The sense of loss among the local people is not merely financial. People are grieving over the damage to the reputation of their area. But they seem a resilient lot, determined to fight back, as the area did after the 1985 Broadwater Farm riots and the murder of PC Keith Blakelock.
Mr Clegg promised he would not forget the people he met on 8 August and would ensure the lessons were learnt. He announced the setting up of the "communities and victims panel" to investigate the causes of the riots. It will be chaired by Darra Singh, chief executive of Jobcentre Plus. "Only by listening to people who have been affected by the riots – the victims – will we ever be able to move on and rebuild for the long term," said Mr Clegg.
David Lammy, the Labour MP for Tottenham, has already invited Mr Clegg back for a third visit. He welcomed the Deputy Prime Minister's commitment but will press for more practical help. "After the New York and Detroit riots, shops were still boarded up years later; we cannot let that happen here," he said.
Riots in brief
Boy, 11, who stole bin had previous arson sentence
An 11-year-old boy stole from a department store during the London's riots just days after he had been sentenced for arson and criminal damage, a court heard yesterday. The boy admitted taking a bin less than a week after being punished for trying to start a fire on a bus.

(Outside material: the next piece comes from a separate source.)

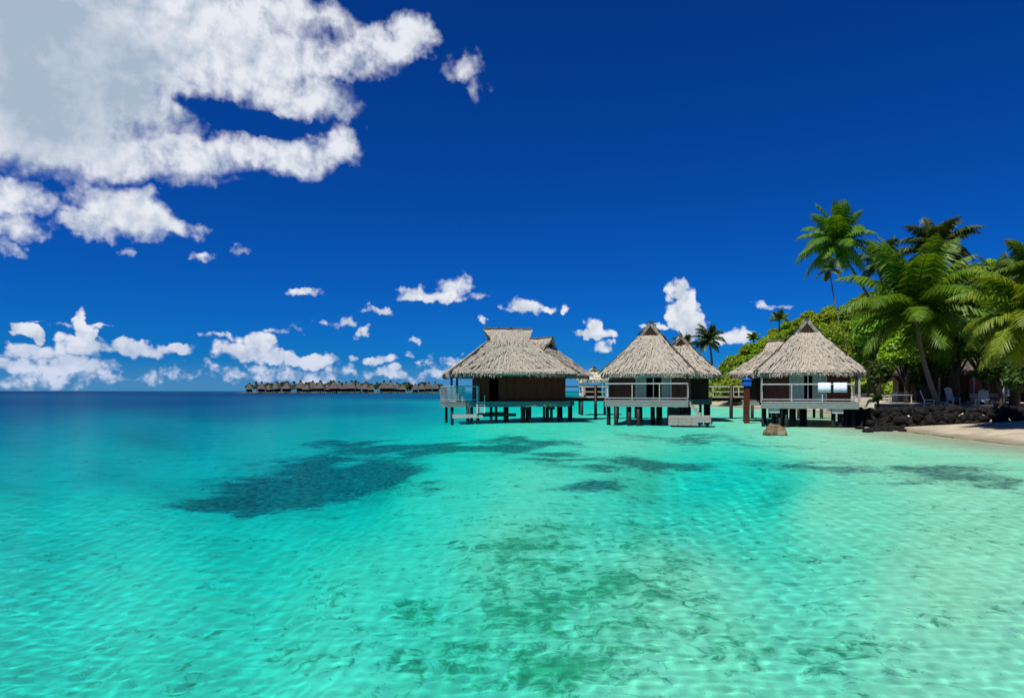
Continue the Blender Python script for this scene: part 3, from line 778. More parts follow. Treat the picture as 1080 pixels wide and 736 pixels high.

The boy, from Romford, Essex, who cannot be named, was handed an 18-month youth rehabilitation order at Havering magistrates' court in Essex.
Victims panel members announced
Members of the Communities and Victims Panel, which will lead a "grassroots review" of what happened in the riots, have been named. The chief executive of Jobcentre Plus, Darra Singh, will lead the review. He will be joined by Simon Marcus, who founded the London-based Boxing Academy charity, Heather Rabbatts, a former BBC governor, and Maeve Sherlock, a former chief executive of the National Council for One Parent Families.